Work instructions: Check every line of the entries for "this", and copy the lines that hold it.

Dataset:
+ + + + + + +

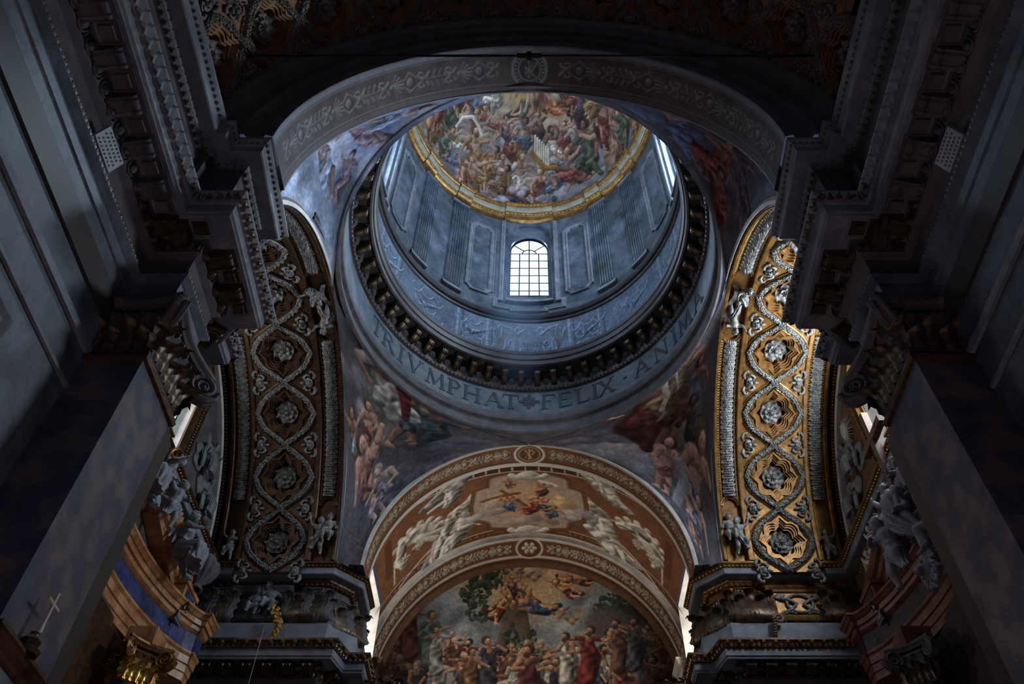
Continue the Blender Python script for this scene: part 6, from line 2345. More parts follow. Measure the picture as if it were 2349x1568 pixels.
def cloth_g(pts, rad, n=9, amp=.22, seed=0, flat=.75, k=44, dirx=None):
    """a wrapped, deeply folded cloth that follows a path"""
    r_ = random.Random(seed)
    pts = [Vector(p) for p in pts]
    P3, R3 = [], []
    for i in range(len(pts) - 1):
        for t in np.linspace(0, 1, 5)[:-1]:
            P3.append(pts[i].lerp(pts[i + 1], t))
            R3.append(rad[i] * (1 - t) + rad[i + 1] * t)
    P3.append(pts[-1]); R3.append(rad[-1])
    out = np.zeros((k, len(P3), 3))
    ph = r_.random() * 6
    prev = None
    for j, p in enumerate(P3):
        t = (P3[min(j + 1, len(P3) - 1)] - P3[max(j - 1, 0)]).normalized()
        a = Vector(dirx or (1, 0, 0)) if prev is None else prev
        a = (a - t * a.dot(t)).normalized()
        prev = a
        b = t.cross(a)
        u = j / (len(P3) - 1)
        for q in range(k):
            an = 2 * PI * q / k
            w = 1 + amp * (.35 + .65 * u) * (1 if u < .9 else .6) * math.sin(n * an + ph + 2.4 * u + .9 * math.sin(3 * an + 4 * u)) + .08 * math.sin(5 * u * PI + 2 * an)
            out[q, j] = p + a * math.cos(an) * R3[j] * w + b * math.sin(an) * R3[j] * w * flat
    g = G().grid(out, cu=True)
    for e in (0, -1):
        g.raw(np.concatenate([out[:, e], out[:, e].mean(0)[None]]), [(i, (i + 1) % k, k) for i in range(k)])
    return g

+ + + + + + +

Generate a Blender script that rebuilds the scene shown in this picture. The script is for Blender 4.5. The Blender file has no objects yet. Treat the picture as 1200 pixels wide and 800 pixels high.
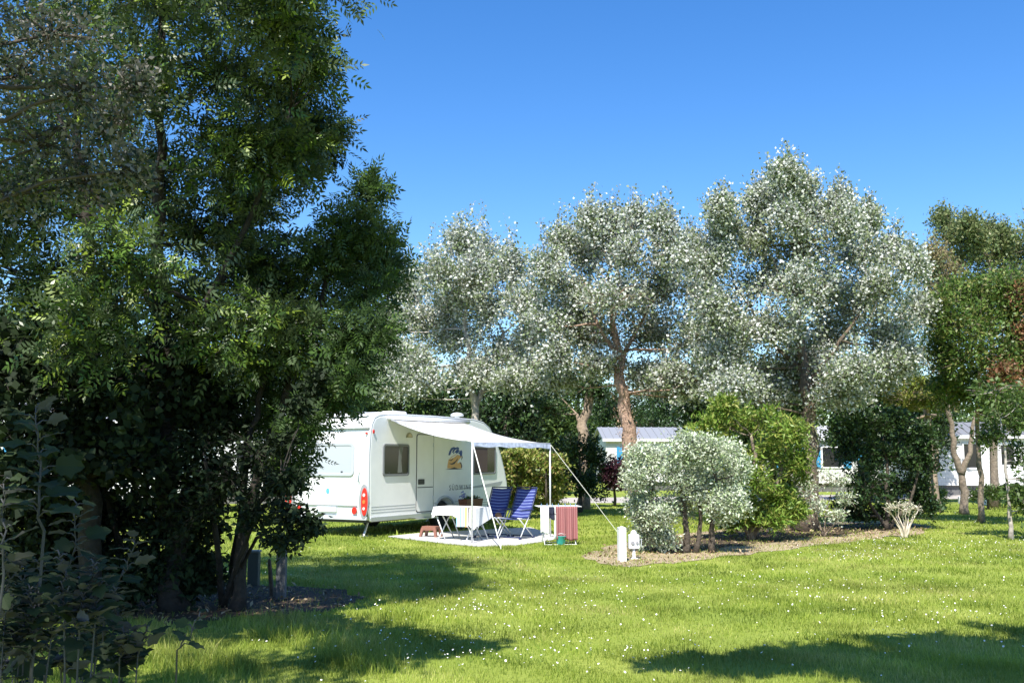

+ + + + + + +

Written answer:
Continue the Blender Python script for this scene: part 6, from line 2345. More parts follow. Measure the picture as if it were 2349x1568 pixels.
Generate a Blender script that rebuilds the scene shown in this picture. The script is for Blender 4.5. The Blender file has no objects yet. Treat the picture as 1200 pixels wide and 800 pixels high.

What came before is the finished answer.